There is so much more that this book says and covers, the only way you can find out more is to actually go and read the book.

I could have gone on quite a bit about this book because there is so much to mention;

  • British rule and the lifestyle that sprang up in the time of The Raj. Social places, movements and expectations where  little part of Britain was transplanted in India, retaining everything and not becoming involved in any of the local customs, food or people.
  • Victorian Morals and Standards. The relationship that was developing in the ‘Victorian’ part of the story did shock me, not through any prudishness but it was something I was not expecting. In turn that made the story richer and page turning. Once in India, the shock tactics were there in some respect more for the time than for me reading it in the 21st century.
  • The book contained quite a few words which were slightly lost on me and I would have liked a bit of an explanation in some cases. However upon reflection it added to the richness and mystery of the place.
  • If you have read books by Julia Gregson, Lucinda Riley, Kate Morton then this book is for you it draws upon lots of themes which have featured in these novels. I recommend them all and this one.
  • A common recurrent conversation in the book “Death steals everything but our stories.” “Our stories are all we have”. Reflecting on these statements makes me think as a voracious reader some days stories are all I have but also how much I have learnt from so many people when listening to many stories.

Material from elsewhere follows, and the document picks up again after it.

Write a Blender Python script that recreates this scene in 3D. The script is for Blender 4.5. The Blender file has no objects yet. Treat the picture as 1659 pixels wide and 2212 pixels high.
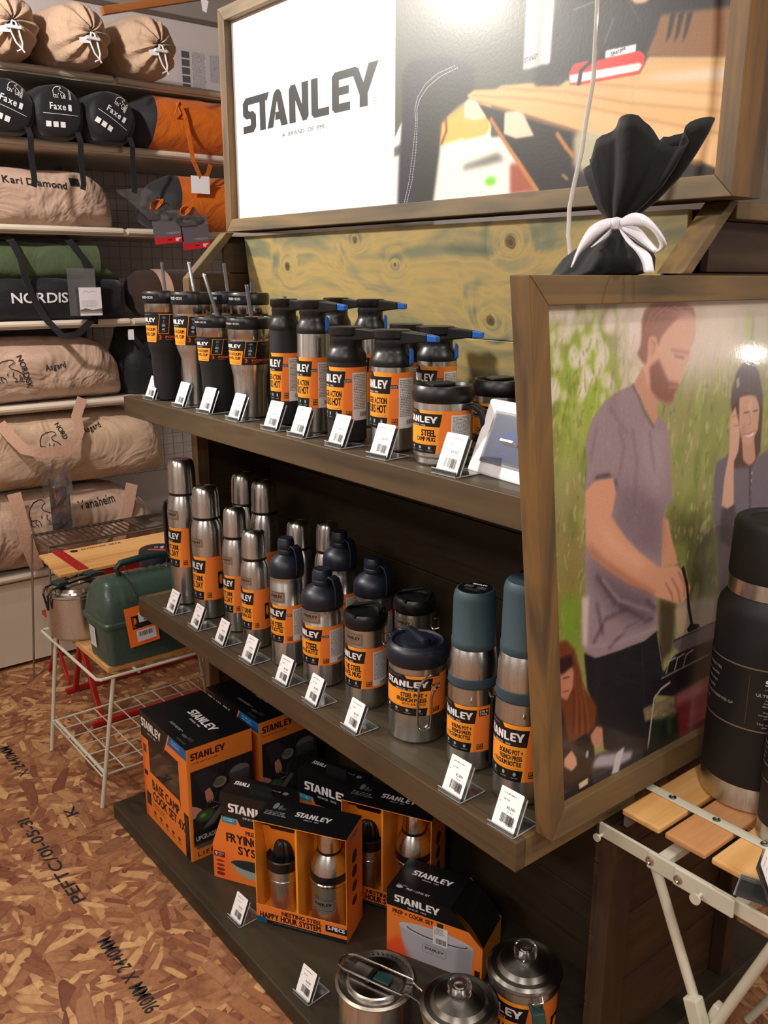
import bpy, bmesh, math, random
import numpy as np
from mathutils import Vector, Matrix, noise
from mathutils.bvhtree import BVHTree
random.seed(7); np.random.seed(7)
PI = math.pi
SC = bpy.context.scene
COL = SC.collection

# ------------------------------------------------------------------ camera
PITCH, YAW, ROLL, FPX = .2605, .8917, .0023, 1917.96
EYE = Vector((0, 0, 1.5))
_F0 = Vector((-math.sin(YAW), math.cos(YAW), 0)); _R0 = Vector((math.cos(YAW), math.sin(YAW), 0))
FWD = _F0*math.cos(PITCH) - Vector((0, 0, math.sin(PITCH)))
_U0 = _R0.cross(FWD)
RGT = _R0*math.cos(ROLL) + _U0*math.sin(ROLL); UPV = _U0*math.cos(ROLL) - _R0*math.sin(ROLL)
cam = bpy.data.cameras.new('camera'); cam_o = bpy.data.objects.new('camera', cam); COL.objects.link(cam_o)
cam.sensor_fit = 'VERTICAL'; cam.sensor_height = 24; cam.lens = 24*FPX/2212; cam.clip_start = .02; cam.clip_end = 60
cam_o.matrix_world = Matrix(((RGT.x, UPV.x, -FWD.x, EYE.x), (RGT.y, UPV.y, -FWD.y, EYE.y), (RGT.z, UPV.z, -FWD.z, EYE.z), (0, 0, 0, 1)))
SC.camera = cam_o

# ------------------------------------------------------------------ world, exposure, lamps
SC.view_settings.view_transform = 'Standard'; SC.view_settings.look = 'None'
SC.view_settings.gamma = 1; SC.view_settings.use_curve_mapping = False
SC.view_settings.exposure = 0.0
W = bpy.data.worlds.new('world'); SC.world = W; W.use_nodes = True
W.node_tree.nodes['Background'].inputs[0].default_value = (.9, .75, .6, 1)
W.node_tree.nodes['Background'].inputs[1].default_value = .12

def spot(loc, aim, power, size=60, blend=.5, col=(1, .86, .7), rad=.05):
    l = bpy.data.lights.new('ceiling_spot', 'SPOT'); o = bpy.data.objects.new('ceiling_spot', l); COL.objects.link(o)
    l.energy = power; l.spot_size = math.radians(size); l.spot_blend = blend; l.color = col; l.shadow_soft_size = rad
    o.location = loc; o.rotation_euler = (Vector(aim)-Vector(loc)).to_track_quat('-Z', 'Y').to_euler(); return o
def area(loc, aim, power, sx, sy, col=(1, .86, .72)):
    l = bpy.data.lights.new('fill_panel', 'AREA'); o = bpy.data.objects.new('fill_panel', l); COL.objects.link(o)
    l.energy = power; l.shape = 'RECTANGLE'; l.size = sx; l.size_y = sy; l.color = col
    o.location = loc; o.rotation_euler = (Vector(aim)-Vector(loc)).to_track_quat('-Z', 'Y').to_euler(); return o
spot((-2.95, -.30, 2.62), (-1.42, 1.27, 1.80), 340, 58, .8, (1, .94, .85), .06)
spot((-.9, -.5, 2.66), (-1.5, .95, 1.15), 22, 66, .8, (1, .94, .86), .05)
spot((-2.3, -.1, 2.68), (-3.5, 1.4, 1.95), 190, 92, .9, (1, .92, .88), .06)
spot((-2.9, .6, 2.62), (-2.5, .5, 0), 44, 90, .8, (1, .88, .76), .06)
spot((-.2, .7, 2.66), (-.45, 1.3, .6), 40, 70, .8, (1, .9, .78), .05)
spot((-1.9, -.5, 2.66), (-1.9, .3, 0), 40, 90, .8, (1, .88, .76), .05)
spot((.9, 1.2, 2.5), (-.78, 1.3, 1.2), 50, 60, .8, (1, .93, .86), .05)
pl_ = bpy.data.lights.new('glint_light', 'POINT'); po_ = bpy.data.objects.new('glint_light', pl_); COL.objects.link(po_); pl_.energy = 2.2; pl_.color = (1, .95, .88); pl_.shadow_soft_size = .022; po_.location = (-.09, 2.70, 1.262)  # unseen point light added only to put a glint on the end picture
area((.6, -1.2, 2.7), (.6, -1.2, 0), 44, .3, 1.6, (1, .93, .86))  # unseen overhead panels added as soft fill for the closed room
area((-1.6, -1.9, 2.7), (-1.6, -1.9, 0), 44, 1.6, .3, (1, .93, .86))
area((1.9, 1.4, 2.7), (1.9, 1.4, 0), 32, .3, 1.6, (1, .93, .86))

# ------------------------------------------------------------------ object helpers
def E(name, label, cat, loc=(0, 0, 0), rz=0, group=None):
    o = bpy.data.objects.new(name, None); COL.objects.link(o); o.empty_display_size = .02
    o.location = loc; o.rotation_euler = (0, 0, rz); o['label'] = label; o['category'] = cat
    if group: o['group'] = group
    return o
def tag(o, label, cat, group=None):
    o['label'] = label; o['category'] = cat
    if group: o['group'] = group
    return o
def dup(root, loc, rz, label, group=None):
    r = root.copy(); COL.objects.link(r); r.location = loc; r.rotation_euler = (0, 0, rz); r['label'] = label
    if group: r['group'] = group
    for ch in list(root.children):
        c = ch.copy(); COL.objects.link(c); c.parent = r
        for g in list(ch.children):
            d = g.copy(); COL.objects.link(d); d.parent = c
    return r
def kind(o, k='structure'):
    o['kind'] = k; return o

class G:
    def __init__(s): s.v = []; s.f = []; s.u = []; s.mi = []; s.m = 0
    def add(s, vs, fs, uvs=None):
        b = len(s.v); s.v += [tuple(v) for v in vs]
        for i, f in enumerate(fs):
            s.f.append([b+j for j in f]); s.u.append(uvs[i] if uvs else None); s.mi.append(s.m)
        return s
    def box(s, x0, x1, y0, y1, z0, z1, M=None):
        vs = [Vector((x, y, z)) for z in (z0, z1) for y in (y0, y1) for x in (x0, x1)]
        if M is not None: vs = [M @ v for v in vs]
        return s.add(vs, [(0, 2, 3, 1), (4, 5, 7, 6), (0, 1, 5, 4), (2, 6, 7, 3), (0, 4, 6, 2), (1, 3, 7, 5)])
    def bar(s, a, b, w, h, up=(0, 0, 1)):
        a = Vector(a); b = Vector(b); d = (b-a); L = d.length; d.normalize(); u = Vector(up)
        sd = d.cross(u).normalized(); u = sd.cross(d)
        M = Matrix(((d.x, sd.x, u.x, a.x), (d.y, sd.y, u.y, a.y), (d.z, sd.z, u.z, a.z), (0, 0, 0, 1)))
        return s.box(0, L, -w/2, w/2, -h/2, h/2, M)
    def lathe(s, prof, seg=40, c=(0, 0, 0), sx=1, sy=1, M=None):
        rings = []; vs = []; fs = []
        for r, z in prof:
            if r <= 1e-6: rings.append([len(vs)]); vs.append(Vector((c[0], c[1], c[2]+z)))
            else:
                rings.append(list(range(len(vs), len(vs)+seg)))
                for k in range(seg):
                    a = 2*PI*k/seg; vs.append(Vector((c[0]+r*sx*math.cos(a), c[1]+r*sy*math.sin(a), c[2]+z)))
        for A, B in zip(rings, rings[1:]):
            if len(A) == 1 and len(B) == 1: continue
            for k in range(seg):
                k2 = (k+1) % seg
                if len(A) == 1: fs.append((A[0], B[k2], B[k]))
                elif len(B) == 1: fs.append((A[k], A[k2], B[0]))
                else: fs.append((A[k], A[k2], B[k2], B[k]))
        if M is not None: vs = [M @ v for v in vs]
        return s.add(vs, fs)
    def tube(s, path, r, seg=8, closed=False, cap=True):
        P = [Vector(p) for p in path]; n = len(P); vs = []; fs = []
        rr = r if isinstance(r, (list, tuple)) else [r]*n
        t0 = (P[1]-P[0]).normalized(); nrm = t0.orthogonal().normalized()
        for i, p in enumerate(P):
            if closed: t = (P[(i+1) % n]-P[i-1]).normalized()
            else: t = (P[min(i+1, n-1)]-P[max(i-1, 0)]).normalized()
            nrm = (nrm - t*nrm.dot(t)).normalized(); b = t.cross(nrm)
            for k in range(seg):
                a = 2*PI*k/seg; vs.append(p+(nrm*math.cos(a)+b*math.sin(a))*rr[i])
        m = n if closed else n-1
        for i in range(m):
            j = (i+1) % n
            for k in range(seg):
                k2 = (k+1) % seg; fs.append((i*seg+k, i*seg+k2, j*seg+k2, j*seg+k))
        if cap and not closed: fs.append(tuple(range(seg))[::-1]); fs.append(tuple((n-1)*seg+k for k in range(seg)))
        return s.add(vs, fs)
    def prism(s, poly, z0, z1, M=None, uvf=None):
        n = len(poly); vs = [Vector((x, y, z0)) for x, y in poly]+[Vector((x, y, z1)) for x, y in poly]
        if M is not None: vs = [M @ v for v in vs]
        fs = [tuple(range(n))[::-1], tuple(range(n, 2*n))]+[(i, (i+1) % n, n+(i+1) % n, n+i) for i in range(n)]
        return s.add(vs, fs)
    def quad(s, a, b, c, d, uv=((0, 0), (1, 0), (1, 1), (0, 1))):
        return s.add([a, b, c, d], [(0, 1, 2, 3)], [uv])
    def poly(s, pts, uv): return s.add(pts, [tuple(range(len(pts)))], [uv])
    def wrap(s, rf, a0, a1, z0, z1, n=28, m=2, uv=(0, 0, 1, 1), c=(0, 0)):
        """label patch hugging a round body; angles in degrees, u runs with the angle"""
        vs = []; fs = []; us = []
        for j in range(m+1):
            z = z0+(z1-z0)*j/m; r = rf(z) if callable(rf) else rf
            for i in range(n+1):
                a = math.radians(a0+(a1-a0)*i/n); vs.append((c[0]+r*math.cos(a), c[1]+r*math.sin(a), z))
        U = lambda i, j: (uv[0]+(uv[2]-uv[0])*i/n, uv[1]+(uv[3]-uv[1])*j/m)
        for j in range(m):
            for i in range(n):
                fs.append((j*(n+1)+i, j*(n+1)+i+1, (j+1)*(n+1)+i+1, (j+1)*(n+1)+i))
                us.append((U(i, j), U(i+1, j), U(i+1, j+1), U(i, j+1)))
        return s.add(vs, fs, us)
    def ribbon(s, path, w, up, th=.0015):
        P = [Vector(p) for p in path]; n = len(P); vs = []; fs = []
        for i, p in enumerate(P):
            t = (P[min(i+1, n-1)]-P[max(i-1, 0)]).normalized()
            u = up[i] if isinstance(up, list) else up
            sd = t.cross(Vector(u)).normalized(); nn = sd.cross(t)
            ww = w[i] if isinstance(w, (list, tuple)) else w
            for a, b in ((-1, -1), (1, -1), (1, 1), (-1, 1)): vs.append(p+sd*ww/2*a+nn*th/2*b)
        for i in range(n-1):
            for k in range(4): fs.append((i*4+k, i*4+(k+1) % 4, i*4+4+(k+1) % 4, i*4+4+k))
        fs.append((3, 2, 1, 0)); fs.append(tuple((n-1)*4+k for k in range(4)))
        return s.add(vs, fs)
    def build(s, name, mat, parent=None, smooth=False, bevel=0, loc=None, ang=35, sub=0):
        me = bpy.data.meshes.new(name); me.from_pydata(s.v, [], s.f)
        for m in (mat if isinstance(mat, (list, tuple)) else [mat]): me.materials.append(m)
        me.polygons.foreach_set('material_index', s.mi)
        if any(u is not None for u in s.u):
            L = me.uv_layers.new(name='UVMap'); k = 0; buf = []
            for f, u in zip(s.f, s.u):
                buf += [c for p in (u if u is not None else [(0, 0)]*len(f)) for c in p]
            L.data.foreach_set('uv', buf)
        me.update()
        bm = bmesh.new(); bm.from_mesh(me); bmesh.ops.recalc_face_normals(bm, faces=bm.faces) if not any(u is not None for u in s.u) else None
        bm.to_mesh(me); bm.free()
        if smooth:
            me.polygons.foreach_set('use_smooth', [True]*len(me.polygons)); me.set_sharp_from_angle(angle=math.radians(ang))
        o = bpy.data.objects.new(name, me); COL.objects.link(o)
        if parent is not None: o.parent = parent
        if loc: o.location = loc
        if bevel:
            b = o.modifiers.new('bevel', 'BEVEL'); b.width = bevel; b.segments = 2; b.limit_method = 'ANGLE'
        if sub:
            b = o.modifiers.new('sub', 'SUBSURF'); b.levels = b.render_levels = sub
        return o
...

Check out the author’s website Elle Newmark. Sadly Elle passed away in July 2011. She has left us two books this one and her first novel The Book of Unholy Mischief (The Chef’s Apprentice in the US) . The book discussion questions make for very interesting reading, and I would be happy to discuss any of these questions with any readers if interested.

I read this book as part of The Transworld Book Group Reading Challenge.